China Expert Technologies (CXTI) Q1

CXTI combined links

10-Q for Q1

Period ending March 31, 2007
32 million shares on April 30, 2007

Balance Sheet

Cash is up to $21 million from $10 million
AR is down to $31 million from $34 million
Cost and est earnings in excess of billings is way up to $3.9 million from $782K
Prepayments are down to $12 million from $19 million

AP increased to $1.2 million from $253K
Amount due a former officer increased to $2.2 million from $1.8 million

Additional paid-in capital actually dropped by a million. That's odd.


Income Statement

Revenue is down to $13.2 million from $15.1 million yoy.

Let's check out the quarterly revenue variation (page 28):
Q1 2005: $8.7 million
Q2 2005: $8.3 million
Q3 2005: $9.0 million
Q4 2005: $9.5 million
Q1 2006: $15 million (wow, why the big just here?)
Q2 2006: $14 million
Q3 2006: $19 million
Q4 2006: $17 million
Q1 2007: $13 million
The decrease in revenue is mainly because several projects were substantially completed last year, namely Jinjiang (3rd and 4th Phases), Dehua (4th Phase) and Nan’an (1st Phase). Although the Company commenced two new projects during the period, namely Licheng and Shishi, the contributions to revenue were limited during the start off period.


3 months ended
March 31


2007

2006

(restated)




Revenue

100%

100%

Cost of Revenue

43.06%

48.47%




Gross Profit

56.94%

51.53%

Advertising and marketing expenses

21.90%

16.32%

General and administrative expenses

2.12%

14.29%

Change in fair value and amortization of stock based prepaid expenses

(6.63%)

0.83%

Interest expenses and finance costs

--

1.72%

Change in fair value of derivatives

--

1.13%




Income before income tax

39.68%

17.31%




Income tax expenses

5.52%

7.71%




Net Income

34.16%

9.60%



Ok, so the things that jump out here are:
1) The big jump in advertising and marketing expense. It went up in absolute amount as revenue went down. Not surprising in the sense that the two are very independent of each other. They spell out the various commission payments.
2) The big drop in G&A expense. This was due to a lack of stock issued to employees and a lack of liquidated damages to investors.
3) The increase in gross margin (due to less subcontracted work).



Cash Flow Statement

The drop in AR was offset by the increase in costs and est earnings in excess of billings.
The $6.7 million drop in prepayments dominated the operating cash flow.
The rest was net income.
Operations generated $10.7 million, largely because of the pipeline effect of contracts and work... finally.

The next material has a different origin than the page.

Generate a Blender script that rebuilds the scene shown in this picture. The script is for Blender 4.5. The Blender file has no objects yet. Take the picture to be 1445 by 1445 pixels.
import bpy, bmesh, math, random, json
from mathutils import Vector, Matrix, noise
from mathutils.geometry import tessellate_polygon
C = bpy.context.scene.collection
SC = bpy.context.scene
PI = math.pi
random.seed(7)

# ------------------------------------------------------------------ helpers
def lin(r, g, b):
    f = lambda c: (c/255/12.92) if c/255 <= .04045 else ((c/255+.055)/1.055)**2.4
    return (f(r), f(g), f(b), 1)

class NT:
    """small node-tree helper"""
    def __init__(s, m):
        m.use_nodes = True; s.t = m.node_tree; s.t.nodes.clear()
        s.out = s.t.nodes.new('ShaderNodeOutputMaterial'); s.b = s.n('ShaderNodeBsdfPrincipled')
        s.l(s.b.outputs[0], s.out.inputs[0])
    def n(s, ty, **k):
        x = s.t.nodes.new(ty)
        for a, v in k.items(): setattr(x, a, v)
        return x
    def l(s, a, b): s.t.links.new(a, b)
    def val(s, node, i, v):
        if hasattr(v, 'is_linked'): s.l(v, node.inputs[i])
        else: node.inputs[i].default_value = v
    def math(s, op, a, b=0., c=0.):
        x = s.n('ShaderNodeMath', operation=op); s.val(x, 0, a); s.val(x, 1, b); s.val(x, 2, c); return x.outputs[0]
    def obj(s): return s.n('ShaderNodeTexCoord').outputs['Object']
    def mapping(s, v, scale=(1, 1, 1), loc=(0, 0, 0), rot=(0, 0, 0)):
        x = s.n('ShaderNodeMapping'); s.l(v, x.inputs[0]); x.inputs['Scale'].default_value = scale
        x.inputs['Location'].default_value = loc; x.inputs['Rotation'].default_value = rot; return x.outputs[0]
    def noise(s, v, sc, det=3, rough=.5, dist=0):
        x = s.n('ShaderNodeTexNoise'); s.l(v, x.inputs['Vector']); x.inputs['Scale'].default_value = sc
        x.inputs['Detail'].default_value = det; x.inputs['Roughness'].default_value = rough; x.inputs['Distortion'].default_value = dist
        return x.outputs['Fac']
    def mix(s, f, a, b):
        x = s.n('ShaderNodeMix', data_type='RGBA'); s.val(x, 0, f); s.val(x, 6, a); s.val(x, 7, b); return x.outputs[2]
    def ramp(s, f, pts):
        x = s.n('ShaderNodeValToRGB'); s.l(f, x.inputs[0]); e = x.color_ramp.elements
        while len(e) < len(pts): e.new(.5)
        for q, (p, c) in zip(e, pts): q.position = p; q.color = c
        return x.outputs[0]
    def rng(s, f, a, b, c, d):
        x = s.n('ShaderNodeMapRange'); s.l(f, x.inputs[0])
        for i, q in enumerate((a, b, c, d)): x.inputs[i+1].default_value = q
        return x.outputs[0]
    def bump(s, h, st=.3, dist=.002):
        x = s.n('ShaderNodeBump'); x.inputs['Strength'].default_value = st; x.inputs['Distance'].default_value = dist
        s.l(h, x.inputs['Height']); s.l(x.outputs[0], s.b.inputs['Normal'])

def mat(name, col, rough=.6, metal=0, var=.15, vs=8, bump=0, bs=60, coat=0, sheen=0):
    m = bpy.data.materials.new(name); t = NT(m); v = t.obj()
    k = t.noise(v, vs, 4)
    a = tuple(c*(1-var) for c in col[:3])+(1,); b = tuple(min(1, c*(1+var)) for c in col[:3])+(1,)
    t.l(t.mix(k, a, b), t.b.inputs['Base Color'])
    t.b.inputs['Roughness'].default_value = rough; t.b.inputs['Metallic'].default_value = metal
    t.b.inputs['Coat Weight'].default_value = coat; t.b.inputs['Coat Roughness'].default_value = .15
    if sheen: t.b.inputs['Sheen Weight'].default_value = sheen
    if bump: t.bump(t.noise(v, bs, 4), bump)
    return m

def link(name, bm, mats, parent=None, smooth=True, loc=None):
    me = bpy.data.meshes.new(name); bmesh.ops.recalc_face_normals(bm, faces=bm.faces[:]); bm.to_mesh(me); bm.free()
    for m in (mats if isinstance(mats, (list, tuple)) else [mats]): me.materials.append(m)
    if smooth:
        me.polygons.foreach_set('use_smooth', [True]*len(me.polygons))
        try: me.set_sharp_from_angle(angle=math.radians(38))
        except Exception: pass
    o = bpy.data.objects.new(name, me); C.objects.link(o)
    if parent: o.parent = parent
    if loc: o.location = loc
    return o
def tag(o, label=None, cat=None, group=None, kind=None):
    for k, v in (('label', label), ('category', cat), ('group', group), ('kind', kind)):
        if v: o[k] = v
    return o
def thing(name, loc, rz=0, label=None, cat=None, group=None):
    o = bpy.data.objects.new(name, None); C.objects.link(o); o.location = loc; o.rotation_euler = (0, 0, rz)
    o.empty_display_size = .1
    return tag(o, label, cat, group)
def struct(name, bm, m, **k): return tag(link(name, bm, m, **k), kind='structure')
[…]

Capex was $128K vs $2.2 million depreciation.
No other investment.

Finance was entirely the advance and repayment from/to a former officer.

Prepayments:
$7.9 million contract costs
$4.2 million consultant fees

1.5 million convertible debentures
4.1 million dilutive warrants
2.2 million anti-dilutive warrants
6.5 million total warrants

Subsequent to Q1, all the debentures have converted: 1.4 million shares. Not sure if these are counted as part of the 32 million (probably yes). I'm still OK with assuming 45 million totally diluted shares.

CXTI won a major contract outside of Fujian: $42.4 million in Xi'an City in Shaanxi, the same city I covered when I looked at CHLN. This is a major western city. Work starts in Sept 07 and should end in Mar 2010.

There's $257 million in outstanding contracts, up from $228 million at year end 2006.

Comments:
any thoughts on the recent decline? Looks like the large holders are indiscriminately selling. With prices at $1.75, this is trading at a P/E of about three. If we assume a a binary outcome (stock is a scam and worth nothing, or stock is legit at deserves a 10 P/E), market seems to saying that there is about a 66% chance this stock is a scam. What are your thoughts? Curious what you think given your involvement in many of these kinds of companies before.
 
Stock is also trading below book. On an EV basis this is even more absurdly cheap.
 
I happened to catch the stock at $1.60 and carefully considered buying more, but decided against it. It was a close call, but I already have a lot of money into CXTI and my uncertaintly level is just high enough to keep me from buying more.

I continue to hold the shares I've bought.

I don't try to buy at the bottom or sell at the top. It can seem like a bad idea when the stock continues dropping, but [almost] all that matters at this point is what I sell it for and when, not the prices it falls to in the meantime.